James Graham at 21:57 on 29 October 2017  Report this post
Those little changes do make a difference. The poems read well now. It was worth polishing them up because they are very interesting; they have immediacy and bring some aspects of the Reformation period to life. As you know I'm not religious, but I must say that I admire Luther (with reservations, particularly his anti-semitism). He gave such a special impetus to the language of Goethe, Schiller, Heine, Rilke, Brecht  etc etc... And I have a cherished memory of attending a Lutheran service, with a very fine choir, in the Kaiser Wilhelm Gedächtniskirche in Berlin.

James.

michwo at 23:37 on 29 October 2017  Report this post
James,
You've just reminded me that Mascha Kaléko (1907-1975) who wrote the poem I translated as "A Bookworm's Peroration" also wrote a poem about the Kaiser Wilhelm Gedächtniskirche, which I've also translated.  I think the immediate surroundings might have changed since she described them in the 1930s, but I imagine that there's still a street called the Tauentzien.  The third and central stanza of the poem I've translated as follows:
Windows glitter bright on the Tauentzien.
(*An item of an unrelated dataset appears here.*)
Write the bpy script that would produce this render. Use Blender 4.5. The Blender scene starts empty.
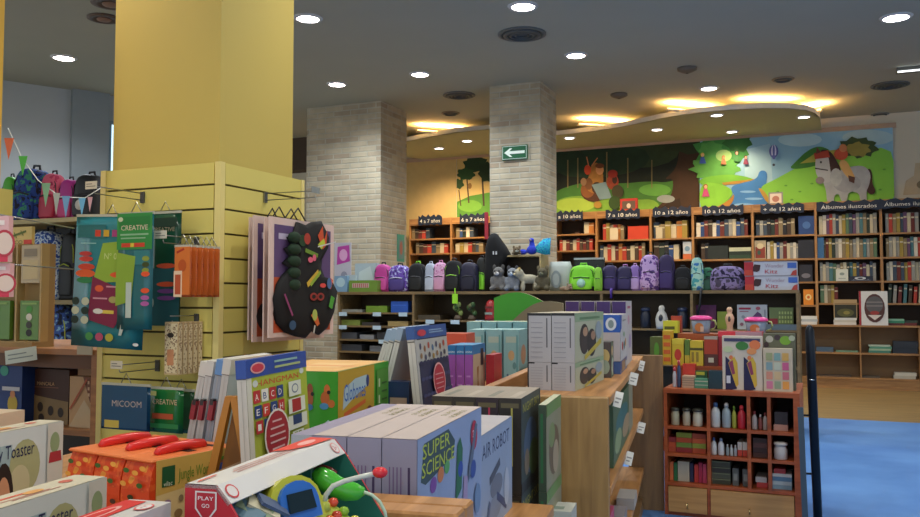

Here people can stroll aimlessly - it's great.
Cafés show off bits of green and gentian
And the name of 'terrace' those near ivy rate.
Apparently there's been a Mascha-Kaleko-Park in Berlin Hellersdorf since 2011 so Berliners must be still quite proud of Mascha.  I write like I've been there, but I haven't and Mascha Kaléko herself, if I'm not mistaken, actually died and is buried in Zurich.  She has been very well translated into English by someone called Andreas Nolte, e.g. Mein schönstes Gedicht?/ Ich schrieb es nicht./ Aus tiefsten Tiefe stieg es./ Ich schwieg es. =  My best poem ever?/ I wrote it never./ From deepest depths uprushed it./ I hushed it.  
You get the simple message both in German and English, don't you?